Reading, thinking, and playing due by seminar on Weds, Oct. 1
Draft of 5-7 page paper due by noon Friday, Oct. 3

  1. Read Big Brother?. For this you must be logged in from Swarthmore.
  2. Read Domestic spying quietly goes on.
  3. Read ACLU Challenges Unconstitutional Spying Law.
  4. Reread P&P pp. 115-137 carefully--it should make more sense now.)
  5. Read P&P pp. 138-145, 155-171, 177-189.
  6. Play around with the LC-3 simulator. For CS15 purposes, you should be in one of the CS student labs SciCtr 240 or 238 to run it. You start the LC-3 simulator by typing lc3sim-tk & at the command prompt on one of the CS machines. Documentation is available by typing acroread /usr/local/doc/lc3tools/LC3_unix.pdf & at the command prompt on one of the CS machines.
  7. Skim S pp. 324-412
  8. Read S pp. 329, 386-387, 389, 393-394, 405, 408, 412.
  9. Read page 251 of "Alan Turing: The Enigma".
  10. Read the page 266 of "Alan Turing: The Enigma".
  11. Read the page 290-293 from these pages for last week.
  12. Read the pages 318-320 of "Alan Turing: The Enigma".
  13. Read the pages 326-7 of "Alan Turing: The Enigma".
  14. Read the pages 358-361 of "Alan Turing: The Enigma".
  15. Read the page 405 of "Alan Turing: The Enigma".
  16. Read the page 415 of "Alan Turing: The Enigma". This page is especially important. It presents the "Turing test" for intelligence.
  17. On H page 266 we see the following: "He was now fascinated with the idea of a machine that could learn. ... states of a machine could be regarded as analogous to states of mind. ... To avoid philosophical discussions about what 'mind' or 'thought' or 'free will' were supposed to be, he favored the idea of judging a machine's mental capacity simply by comparing its performance with that of a human being. It was an operational definition of 'thinking' ... if a machine appeared to be doing as well as a human being, then it was doing as well as a human being. "

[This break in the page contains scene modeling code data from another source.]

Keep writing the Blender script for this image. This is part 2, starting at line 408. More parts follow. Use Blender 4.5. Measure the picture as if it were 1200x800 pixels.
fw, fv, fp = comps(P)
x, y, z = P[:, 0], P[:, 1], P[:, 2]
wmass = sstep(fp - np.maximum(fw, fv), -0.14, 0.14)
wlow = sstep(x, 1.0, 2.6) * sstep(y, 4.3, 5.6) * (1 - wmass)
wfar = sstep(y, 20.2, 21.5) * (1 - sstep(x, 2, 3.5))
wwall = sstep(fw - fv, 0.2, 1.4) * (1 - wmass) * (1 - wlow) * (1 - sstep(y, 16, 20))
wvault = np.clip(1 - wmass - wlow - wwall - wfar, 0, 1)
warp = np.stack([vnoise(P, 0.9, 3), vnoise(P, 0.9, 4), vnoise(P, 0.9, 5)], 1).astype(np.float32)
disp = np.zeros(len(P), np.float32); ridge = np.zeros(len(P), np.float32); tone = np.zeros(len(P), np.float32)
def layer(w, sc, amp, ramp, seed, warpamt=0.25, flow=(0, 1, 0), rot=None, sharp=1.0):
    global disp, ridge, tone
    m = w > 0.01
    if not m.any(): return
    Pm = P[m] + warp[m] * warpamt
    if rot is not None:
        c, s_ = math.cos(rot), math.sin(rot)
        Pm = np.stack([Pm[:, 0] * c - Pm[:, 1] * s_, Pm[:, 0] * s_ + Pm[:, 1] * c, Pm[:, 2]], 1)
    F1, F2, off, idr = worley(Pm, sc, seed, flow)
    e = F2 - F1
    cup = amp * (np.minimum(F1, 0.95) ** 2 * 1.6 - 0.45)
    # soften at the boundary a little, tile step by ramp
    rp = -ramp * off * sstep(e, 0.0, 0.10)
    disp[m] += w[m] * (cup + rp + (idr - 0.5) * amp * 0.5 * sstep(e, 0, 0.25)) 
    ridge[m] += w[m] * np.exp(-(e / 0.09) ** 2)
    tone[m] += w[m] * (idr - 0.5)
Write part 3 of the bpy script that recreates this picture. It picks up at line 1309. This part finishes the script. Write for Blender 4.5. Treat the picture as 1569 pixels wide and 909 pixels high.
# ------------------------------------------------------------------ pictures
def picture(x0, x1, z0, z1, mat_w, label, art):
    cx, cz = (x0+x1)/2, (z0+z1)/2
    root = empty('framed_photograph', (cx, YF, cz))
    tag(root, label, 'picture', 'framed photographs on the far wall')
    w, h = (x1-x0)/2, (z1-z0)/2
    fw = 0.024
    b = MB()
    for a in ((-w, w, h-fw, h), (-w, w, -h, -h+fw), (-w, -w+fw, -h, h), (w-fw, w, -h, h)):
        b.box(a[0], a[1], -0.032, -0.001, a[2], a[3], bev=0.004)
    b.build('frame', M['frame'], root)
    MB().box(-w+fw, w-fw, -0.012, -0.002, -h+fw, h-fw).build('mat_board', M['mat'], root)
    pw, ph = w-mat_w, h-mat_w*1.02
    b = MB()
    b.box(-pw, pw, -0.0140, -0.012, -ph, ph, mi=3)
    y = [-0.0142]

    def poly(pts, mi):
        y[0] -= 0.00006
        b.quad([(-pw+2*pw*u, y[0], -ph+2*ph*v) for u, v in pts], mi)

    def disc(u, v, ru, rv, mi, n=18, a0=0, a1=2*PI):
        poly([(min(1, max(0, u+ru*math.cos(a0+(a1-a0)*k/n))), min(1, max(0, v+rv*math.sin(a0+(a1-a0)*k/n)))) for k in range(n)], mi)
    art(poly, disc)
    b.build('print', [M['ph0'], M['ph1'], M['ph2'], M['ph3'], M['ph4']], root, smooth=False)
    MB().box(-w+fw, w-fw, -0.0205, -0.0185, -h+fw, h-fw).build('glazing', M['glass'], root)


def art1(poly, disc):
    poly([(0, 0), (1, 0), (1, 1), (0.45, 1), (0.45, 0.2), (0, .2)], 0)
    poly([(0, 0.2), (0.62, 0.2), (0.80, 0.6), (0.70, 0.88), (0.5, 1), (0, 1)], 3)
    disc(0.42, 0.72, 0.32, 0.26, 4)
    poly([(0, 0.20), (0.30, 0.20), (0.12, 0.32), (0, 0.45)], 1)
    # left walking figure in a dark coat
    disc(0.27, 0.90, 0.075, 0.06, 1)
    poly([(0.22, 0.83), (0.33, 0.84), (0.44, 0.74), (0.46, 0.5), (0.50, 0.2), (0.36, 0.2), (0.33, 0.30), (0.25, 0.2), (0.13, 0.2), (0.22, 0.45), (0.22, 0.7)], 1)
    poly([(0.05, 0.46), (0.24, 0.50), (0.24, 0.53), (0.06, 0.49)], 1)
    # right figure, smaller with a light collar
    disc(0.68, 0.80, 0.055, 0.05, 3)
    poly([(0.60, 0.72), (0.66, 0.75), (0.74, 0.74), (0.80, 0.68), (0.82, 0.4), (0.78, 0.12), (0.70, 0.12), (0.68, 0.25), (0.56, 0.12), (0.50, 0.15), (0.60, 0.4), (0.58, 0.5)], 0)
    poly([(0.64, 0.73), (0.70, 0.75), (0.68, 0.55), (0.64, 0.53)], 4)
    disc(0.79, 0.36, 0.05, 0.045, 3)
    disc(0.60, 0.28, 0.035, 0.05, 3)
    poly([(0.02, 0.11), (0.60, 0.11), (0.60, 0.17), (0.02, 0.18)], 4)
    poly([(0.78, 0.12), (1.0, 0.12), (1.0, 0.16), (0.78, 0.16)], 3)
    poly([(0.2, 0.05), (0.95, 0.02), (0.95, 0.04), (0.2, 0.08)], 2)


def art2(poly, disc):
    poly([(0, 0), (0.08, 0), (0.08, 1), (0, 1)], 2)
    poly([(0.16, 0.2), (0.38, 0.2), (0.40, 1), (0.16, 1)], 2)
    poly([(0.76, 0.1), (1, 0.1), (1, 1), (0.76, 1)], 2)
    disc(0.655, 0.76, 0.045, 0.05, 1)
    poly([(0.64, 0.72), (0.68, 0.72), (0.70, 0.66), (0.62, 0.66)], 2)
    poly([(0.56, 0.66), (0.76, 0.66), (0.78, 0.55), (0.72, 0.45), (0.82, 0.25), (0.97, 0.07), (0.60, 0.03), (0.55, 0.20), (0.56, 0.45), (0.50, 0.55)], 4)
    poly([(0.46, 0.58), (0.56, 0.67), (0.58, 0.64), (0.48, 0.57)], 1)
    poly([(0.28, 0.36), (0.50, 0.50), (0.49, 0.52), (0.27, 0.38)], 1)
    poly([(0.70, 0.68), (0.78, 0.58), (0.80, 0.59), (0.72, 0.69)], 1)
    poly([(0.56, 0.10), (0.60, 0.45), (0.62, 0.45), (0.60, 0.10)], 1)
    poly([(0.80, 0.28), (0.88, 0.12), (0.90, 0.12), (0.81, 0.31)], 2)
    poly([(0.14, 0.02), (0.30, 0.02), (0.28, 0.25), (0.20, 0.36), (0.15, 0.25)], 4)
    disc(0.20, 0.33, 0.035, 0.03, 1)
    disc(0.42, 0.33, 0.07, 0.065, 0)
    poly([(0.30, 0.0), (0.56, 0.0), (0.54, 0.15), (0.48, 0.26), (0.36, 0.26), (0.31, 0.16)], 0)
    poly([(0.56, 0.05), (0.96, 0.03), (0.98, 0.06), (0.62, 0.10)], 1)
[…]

    For seminar discussion on Weds, 1 Oct.: You have read and/or reread in Hodges about Turing's ideas with respect to machine learning, intelligence, and thought. Think hard about mind, brain, and the possiblility of machine learning, intelligence, and thought. Try to formulate your thoughts on these issues so that you can express them clearly in seminar on Wednesday.

  18. The 5-7 page paper

    Pick one interesting and significant topic that we have discussed or read about in seminar so far (you may include material for 1 Oct.).

    If you are uncomfortable picking a topic or cannot think of one, you may write in support of or in opposition to the following statement: "the world will be a better place in 2018 due to the greater transparency of people and institutions afforded by computers and the internet".

    I would prefer for you to pick a topic related to Privacy and Trust in Cyberspace that interests you.

    Do some additional research and/or reading about your topic. Write a 5-7 page paper about it assuming the audience for your paper has participated in our seminar. Give your paper a title. Use the introduction of your paper to engage our interest in the issue you choose to address. What makes your topic interesting and significant? The body of your paper may be a reporting of others' thoughts on the topic (appropriately referenced). But preferably, it will be your own response to the issue (possibly synthesizing the ideas of others). In any case, you should make your work as convincing as possible by means of appropriate analysis, argumentation, and the use of evidence.

    Provide a Reference list at the end of your paper following the CBE name-year reference list standard. Use CBE name-year in-text citations.

    Email your draft to me at cfk@cs.swarthmore.edu by noon Friday, Oct. 3.

    You will meet with our WA (Anne-Marie Frassica) starting Oct. 4. A sign-up sheet will be available in seminar on Sep 24.

    The final version of this paper should be emailed to me and handed in on paper,along with your WA's comments, and your draft on Weds, Oct. 22 . You may use whatever word processing and printing you want for the final draft.